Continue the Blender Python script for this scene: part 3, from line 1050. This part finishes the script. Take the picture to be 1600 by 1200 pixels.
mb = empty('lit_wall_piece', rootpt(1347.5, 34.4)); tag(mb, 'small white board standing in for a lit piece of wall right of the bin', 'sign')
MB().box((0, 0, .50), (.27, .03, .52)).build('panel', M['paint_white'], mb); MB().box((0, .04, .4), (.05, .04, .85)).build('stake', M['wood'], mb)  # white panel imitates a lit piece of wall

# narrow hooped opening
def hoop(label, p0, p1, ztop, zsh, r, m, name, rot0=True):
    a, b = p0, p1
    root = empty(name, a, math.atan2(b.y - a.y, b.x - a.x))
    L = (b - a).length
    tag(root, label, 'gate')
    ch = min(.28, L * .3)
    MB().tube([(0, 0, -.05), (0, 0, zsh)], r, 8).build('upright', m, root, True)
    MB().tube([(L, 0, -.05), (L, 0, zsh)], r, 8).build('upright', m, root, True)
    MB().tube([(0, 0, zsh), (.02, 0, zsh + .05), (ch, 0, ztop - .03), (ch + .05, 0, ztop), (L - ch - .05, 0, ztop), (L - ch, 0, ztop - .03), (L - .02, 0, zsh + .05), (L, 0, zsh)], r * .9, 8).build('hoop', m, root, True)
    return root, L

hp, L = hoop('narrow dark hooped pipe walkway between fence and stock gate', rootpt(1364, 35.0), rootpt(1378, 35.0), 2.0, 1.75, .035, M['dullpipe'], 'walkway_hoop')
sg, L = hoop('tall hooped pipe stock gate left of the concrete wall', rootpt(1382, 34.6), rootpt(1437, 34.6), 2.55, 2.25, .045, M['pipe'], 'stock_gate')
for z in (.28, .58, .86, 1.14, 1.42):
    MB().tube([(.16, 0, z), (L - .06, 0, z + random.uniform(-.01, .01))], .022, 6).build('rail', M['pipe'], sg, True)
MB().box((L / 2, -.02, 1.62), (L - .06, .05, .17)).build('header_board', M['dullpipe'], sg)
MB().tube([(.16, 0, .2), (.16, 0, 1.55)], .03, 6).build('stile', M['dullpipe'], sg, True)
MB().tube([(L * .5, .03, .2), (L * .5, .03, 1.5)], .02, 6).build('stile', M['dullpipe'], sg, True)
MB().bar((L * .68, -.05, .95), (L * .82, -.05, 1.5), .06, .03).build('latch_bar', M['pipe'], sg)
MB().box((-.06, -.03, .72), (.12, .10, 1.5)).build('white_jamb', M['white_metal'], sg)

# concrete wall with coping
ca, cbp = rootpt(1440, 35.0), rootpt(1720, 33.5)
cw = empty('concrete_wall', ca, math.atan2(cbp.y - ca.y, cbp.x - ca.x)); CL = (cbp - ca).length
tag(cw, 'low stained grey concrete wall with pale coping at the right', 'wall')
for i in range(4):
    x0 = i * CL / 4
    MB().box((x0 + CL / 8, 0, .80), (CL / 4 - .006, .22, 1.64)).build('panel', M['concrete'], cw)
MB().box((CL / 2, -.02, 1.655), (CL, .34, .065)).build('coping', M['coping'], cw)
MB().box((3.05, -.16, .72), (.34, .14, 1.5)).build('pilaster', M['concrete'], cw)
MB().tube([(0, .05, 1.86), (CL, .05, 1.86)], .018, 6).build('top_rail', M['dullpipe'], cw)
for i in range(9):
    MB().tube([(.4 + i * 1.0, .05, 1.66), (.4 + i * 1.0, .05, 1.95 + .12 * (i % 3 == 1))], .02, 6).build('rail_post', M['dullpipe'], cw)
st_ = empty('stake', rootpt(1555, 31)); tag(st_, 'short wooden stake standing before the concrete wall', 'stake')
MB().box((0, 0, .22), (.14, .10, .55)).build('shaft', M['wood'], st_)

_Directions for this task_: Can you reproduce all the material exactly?

_Full answer_:
Continue the Blender Python script for this scene: part 3, from line 1050. This part finishes the script. Take the picture to be 1600 by 1200 pixels.
mb = empty('lit_wall_piece', rootpt(1347.5, 34.4)); tag(mb, 'small white board standing in for a lit piece of wall right of the bin', 'sign')
MB().box((0, 0, .50), (.27, .03, .52)).build('panel', M['paint_white'], mb); MB().box((0, .04, .4), (.05, .04, .85)).build('stake', M['wood'], mb)  # white panel imitates a lit piece of wall

# narrow hooped opening
def hoop(label, p0, p1, ztop, zsh, r, m, name, rot0=True):
    a, b = p0, p1
    root = empty(name, a, math.atan2(b.y - a.y, b.x - a.x))
    L = (b - a).length
    tag(root, label, 'gate')
    ch = min(.28, L * .3)
    MB().tube([(0, 0, -.05), (0, 0, zsh)], r, 8).build('upright', m, root, True)
    MB().tube([(L, 0, -.05), (L, 0, zsh)], r, 8).build('upright', m, root, True)
    MB().tube([(0, 0, zsh), (.02, 0, zsh + .05), (ch, 0, ztop - .03), (ch + .05, 0, ztop), (L - ch - .05, 0, ztop), (L - ch, 0, ztop - .03), (L - .02, 0, zsh + .05), (L, 0, zsh)], r * .9, 8).build('hoop', m, root, True)
    return root, L

hp, L = hoop('narrow dark hooped pipe walkway between fence and stock gate', rootpt(1364, 35.0), rootpt(1378, 35.0), 2.0, 1.75, .035, M['dullpipe'], 'walkway_hoop')
sg, L = hoop('tall hooped pipe stock gate left of the concrete wall', rootpt(1382, 34.6), rootpt(1437, 34.6), 2.55, 2.25, .045, M['pipe'], 'stock_gate')
for z in (.28, .58, .86, 1.14, 1.42):
    MB().tube([(.16, 0, z), (L - .06, 0, z + random.uniform(-.01, .01))], .022, 6).build('rail', M['pipe'], sg, True)
MB().box((L / 2, -.02, 1.62), (L - .06, .05, .17)).build('header_board', M['dullpipe'], sg)
MB().tube([(.16, 0, .2), (.16, 0, 1.55)], .03, 6).build('stile', M['dullpipe'], sg, True)
MB().tube([(L * .5, .03, .2), (L * .5, .03, 1.5)], .02, 6).build('stile', M['dullpipe'], sg, True)
MB().bar((L * .68, -.05, .95), (L * .82, -.05, 1.5), .06, .03).build('latch_bar', M['pipe'], sg)
MB().box((-.06, -.03, .72), (.12, .10, 1.5)).build('white_jamb', M['white_metal'], sg)

# concrete wall with coping
ca, cbp = rootpt(1440, 35.0), rootpt(1720, 33.5)
cw = empty('concrete_wall', ca, math.atan2(cbp.y - ca.y, cbp.x - ca.x)); CL = (cbp - ca).length
tag(cw, 'low stained grey concrete wall with pale coping at the right', 'wall')
for i in range(4):
    x0 = i * CL / 4
    MB().box((x0 + CL / 8, 0, .80), (CL / 4 - .006, .22, 1.64)).build('panel', M['concrete'], cw)
MB().box((CL / 2, -.02, 1.655), (CL, .34, .065)).build('coping', M['coping'], cw)
MB().box((3.05, -.16, .72), (.34, .14, 1.5)).build('pilaster', M['concrete'], cw)
MB().tube([(0, .05, 1.86), (CL, .05, 1.86)], .018, 6).build('top_rail', M['dullpipe'], cw)
for i in range(9):
    MB().tube([(.4 + i * 1.0, .05, 1.66), (.4 + i * 1.0, .05, 1.95 + .12 * (i % 3 == 1))], .02, 6).build('rail_post', M['dullpipe'], cw)
st_ = empty('stake', rootpt(1555, 31)); tag(st_, 'short wooden stake standing before the concrete wall', 'stake')
MB().box((0, 0, .22), (.14, .10, .55)).build('shaft', M['wood'], st_)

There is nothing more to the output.